US Economy Grew at 4% Rate in Second Quarter, Beating Expectations

The United States economy rebounded in the spring after a dismal winter, the Commerce Department reported on Wednesday, growing at an annual rate of 4 percent for the three months from April through June.


The increase exceeded economists' expectations and further cemented their views that the decrease in America's overall output during the first quarter was most likely a fluke tied in large part to unusually stormy winter weather as well as other anomalies. Any dip in gross domestic product outside of an official recession is considered rare.


During the first quarter, output shrank by 2.1 percent, less than had been reported, according to the Commerce Department's newly revised G.D.P. figures, also released on Wednesday. The department had previously said first-quarter output decreased 2.9 percent.


'The really ugly G.D.P. report for the first quarter was likely the result of mostly one-off events,' Bob Baur, chief global economist for Principal Global Investors, wrote in a note to clients before Wednesday's release.

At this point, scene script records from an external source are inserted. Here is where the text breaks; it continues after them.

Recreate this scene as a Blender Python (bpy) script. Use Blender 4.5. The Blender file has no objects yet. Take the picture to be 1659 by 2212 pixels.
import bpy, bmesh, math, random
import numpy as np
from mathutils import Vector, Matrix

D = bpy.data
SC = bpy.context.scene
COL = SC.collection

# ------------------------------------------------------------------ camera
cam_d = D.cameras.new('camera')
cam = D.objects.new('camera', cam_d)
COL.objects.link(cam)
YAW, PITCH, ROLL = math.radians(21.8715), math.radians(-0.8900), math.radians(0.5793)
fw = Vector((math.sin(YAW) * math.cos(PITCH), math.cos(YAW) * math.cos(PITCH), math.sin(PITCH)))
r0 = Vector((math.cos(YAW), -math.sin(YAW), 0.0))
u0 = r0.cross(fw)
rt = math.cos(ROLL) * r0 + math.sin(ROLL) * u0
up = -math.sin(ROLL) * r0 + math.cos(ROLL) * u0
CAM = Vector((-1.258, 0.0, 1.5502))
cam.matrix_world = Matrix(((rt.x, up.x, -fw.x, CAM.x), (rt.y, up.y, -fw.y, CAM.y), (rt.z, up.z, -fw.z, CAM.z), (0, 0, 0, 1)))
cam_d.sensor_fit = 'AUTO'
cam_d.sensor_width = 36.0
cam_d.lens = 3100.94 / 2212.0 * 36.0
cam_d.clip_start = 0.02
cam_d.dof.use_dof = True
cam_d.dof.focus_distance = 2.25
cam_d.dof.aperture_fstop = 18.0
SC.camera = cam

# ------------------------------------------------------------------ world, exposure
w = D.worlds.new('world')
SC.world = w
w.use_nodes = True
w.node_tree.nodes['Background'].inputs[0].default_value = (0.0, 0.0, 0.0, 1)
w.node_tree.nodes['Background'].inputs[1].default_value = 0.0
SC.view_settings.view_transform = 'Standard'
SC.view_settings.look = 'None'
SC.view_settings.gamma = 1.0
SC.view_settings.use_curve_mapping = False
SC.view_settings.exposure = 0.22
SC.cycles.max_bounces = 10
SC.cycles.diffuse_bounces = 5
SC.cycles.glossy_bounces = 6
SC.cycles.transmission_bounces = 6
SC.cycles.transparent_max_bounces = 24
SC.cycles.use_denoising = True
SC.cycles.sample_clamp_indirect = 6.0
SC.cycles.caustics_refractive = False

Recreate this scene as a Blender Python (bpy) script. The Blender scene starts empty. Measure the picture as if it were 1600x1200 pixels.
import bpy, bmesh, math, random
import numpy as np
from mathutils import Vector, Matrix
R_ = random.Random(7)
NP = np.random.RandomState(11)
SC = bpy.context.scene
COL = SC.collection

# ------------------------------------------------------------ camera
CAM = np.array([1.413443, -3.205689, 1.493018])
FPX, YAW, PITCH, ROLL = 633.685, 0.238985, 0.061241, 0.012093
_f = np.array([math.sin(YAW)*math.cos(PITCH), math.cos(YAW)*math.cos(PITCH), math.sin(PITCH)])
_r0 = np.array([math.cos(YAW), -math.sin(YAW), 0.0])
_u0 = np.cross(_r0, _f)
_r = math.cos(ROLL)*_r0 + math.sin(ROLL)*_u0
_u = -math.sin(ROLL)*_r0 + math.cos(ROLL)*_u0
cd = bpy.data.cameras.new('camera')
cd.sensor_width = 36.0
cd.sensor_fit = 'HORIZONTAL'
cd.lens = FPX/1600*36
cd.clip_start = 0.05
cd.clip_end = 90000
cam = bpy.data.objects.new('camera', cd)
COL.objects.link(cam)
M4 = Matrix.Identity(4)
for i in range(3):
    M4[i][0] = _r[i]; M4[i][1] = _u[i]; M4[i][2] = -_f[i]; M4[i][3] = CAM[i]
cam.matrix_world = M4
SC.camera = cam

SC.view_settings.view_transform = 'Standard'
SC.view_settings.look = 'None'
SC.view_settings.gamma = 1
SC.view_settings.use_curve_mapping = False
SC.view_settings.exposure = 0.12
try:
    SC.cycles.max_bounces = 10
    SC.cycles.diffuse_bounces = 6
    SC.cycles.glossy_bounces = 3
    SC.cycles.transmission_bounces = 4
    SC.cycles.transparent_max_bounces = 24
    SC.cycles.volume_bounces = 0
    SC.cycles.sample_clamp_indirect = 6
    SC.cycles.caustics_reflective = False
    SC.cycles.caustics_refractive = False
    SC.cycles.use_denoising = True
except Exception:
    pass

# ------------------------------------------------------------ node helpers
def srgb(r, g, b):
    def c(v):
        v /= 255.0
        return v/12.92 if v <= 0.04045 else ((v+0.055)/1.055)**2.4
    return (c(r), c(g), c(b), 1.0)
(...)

Mr. Baur said industrial output was rebounding and jobless claims were near lows, adjusted for work-force size, both of which were propelling second-quarter growth. Inventories, which had been growing slowly in the first quarter, were picking up. Also, the Conference Board said on Tuesday that consumers were more upbeat about the economy than they had been in about seven years.


Economists had been hoping for a full reversal of the first quarter's decline. The consensus forecast for G.D.P. was 3 percent.


Also on Wednesday, the Commerce Department was revising figures dating to 1999. Economists were hoping those revisions would adjust for numerous data irregularities in past quarters brought on by events like changes in health care spending related to the Affordable Care Act.


Douglas Handler, chief United States economist for IHS Global Insight Analysis, said one-time events like bad weather and health care spending were not only a drag on the economy, but also that they would have lasting effects. 'If you go to a restaurant every week and couldn't this year because of the snow, you're not going to now go out twice a week or order two dinners,' he said. 'That G.D.P. will be permanently lost.'


While the economy seems generally to be bouncing back from the recession, overall growth remains lackluster. Wages have failed to rise significantly, an area of concern that Janet L. Yellen, chairwoman of the Federal Reserve, noted when she appeared before Congress this month.


Second-quarter earnings for many companies were mixed. Home prices are rising at the slowest pace in more than a year. Many economists say the mediocre housing market and underwhelming labor conditions are the driving forces behind the Fed's plan to keep interest rates low well into next year.


More important economic data will be released this week. The Federal Reserve's policy-making committee continues meeting on Wednesday, with the central bank announcing its latest plans on Wednesday afternoon. And on Friday, the Labor Department is to announce the latest figures on unemployment and payrolls for July.